Hukari wrote...
I will admit, my using the word 'superficial' is entirely based upon my opinion. However, let me propose a hypothetical to you, or at least show you what I think this represents.
Let us take a sentence. Say... "There is a door here." Would that sentence be greatly improved by someone saying it? Or, would you rather have it be silent, and instead read "There is a large, elaborate stone door, covered in the ancient runes of some long-forgotten Dwarf clan in front of you. Behind it is the sound of many clawing and ravening beasts."
Or we could have a third option: someone says "Think they were overcompensating much?" and you get to
see the door in front of you. Shocking as it may be, games are a visual medium and things can be shown, not described.
Now, one argues, "Well, why couldn't that be voice acted?". And, admittedly, it could. But, simply typing a line and putting it in game, and actually going out, hiring a voice actor, having him read those lines, puts the cost of that line several multiples more than what it would be. Thus, you have to make that voice actor you hire do more and more lines in a shorter amount of time, so you condense things; you remove choices and other options, you make sentences and dialogue shorter and more one-sentence banter.
The issue with your comparison is that one sentence is a statement, whereas the other is a description. A better analogy would be:
1) Would you rather have a choice of these three lines:
[Cooperative] Everyone! We need to work toghether to survive.
[Aggressive] Stand your ground! Kill the lot of them!
[Sarcastic] Talk about being stuck between a rock and a muderous horde of eldrich creatures... Just not my day at all.
2) Would you rather have a choice of these seven lines, with the ability to pretend whatever irrelevant tone you wanted could be added:
Let's get ready to fight!
Everyone stay calm!
Quick, defensive positions!
I'll kill the lot of the myself!
I refuse to die here!
No, I don't want to die!
This is horrible, someone help!
That, to me, reduces depth. Rather than being part of a Tolkienesque epic, we're now Joe Adventurer having conversations with Farmer MacGuffin about how he needs us to get us ten garnets. That, at least, is where I'm coming from.
I don't see it at all. Whether or not we're part of an epic, that's a question of visual direction, storytelling and aesthetic.
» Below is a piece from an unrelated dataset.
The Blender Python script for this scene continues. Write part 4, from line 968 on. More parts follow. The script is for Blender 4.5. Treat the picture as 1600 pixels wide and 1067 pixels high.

It has nothing to do with whether or not we have VO.
Now, how does this relate to character origins vs. voice acting? Well, mainly in that character origins actually impacted the story. As a Dwarf Noble (like I was), you could even go so far as to have a family; a son. You could be named Paragon, and redeem your name. Whereas voice acting... didn't. I won't deny, voice acting is -nice- to have, but if it ever comes between adding more stuff to the story and adding more voice acting, I'm going to go with the one that adds more stuff to the story.
There's nothing to
prevent this with VO. What will happen is that your dwarf paragon will only get 3 lines with the same tone and voice regardless of whatever playthrough you've got.
That's what VO adds, or takes away.
It's not VO that removes content - it's the cinematic scripting. That's something else entirely. Dragon Age got away with it because they didn't actually use very much cinematic anything - you just had talking heads for most of the game, with generic manerisms. ME/ME2 invested a lot more heavily in cinematic direction and unique sets (to create the immersive world) and that's what cut the game length.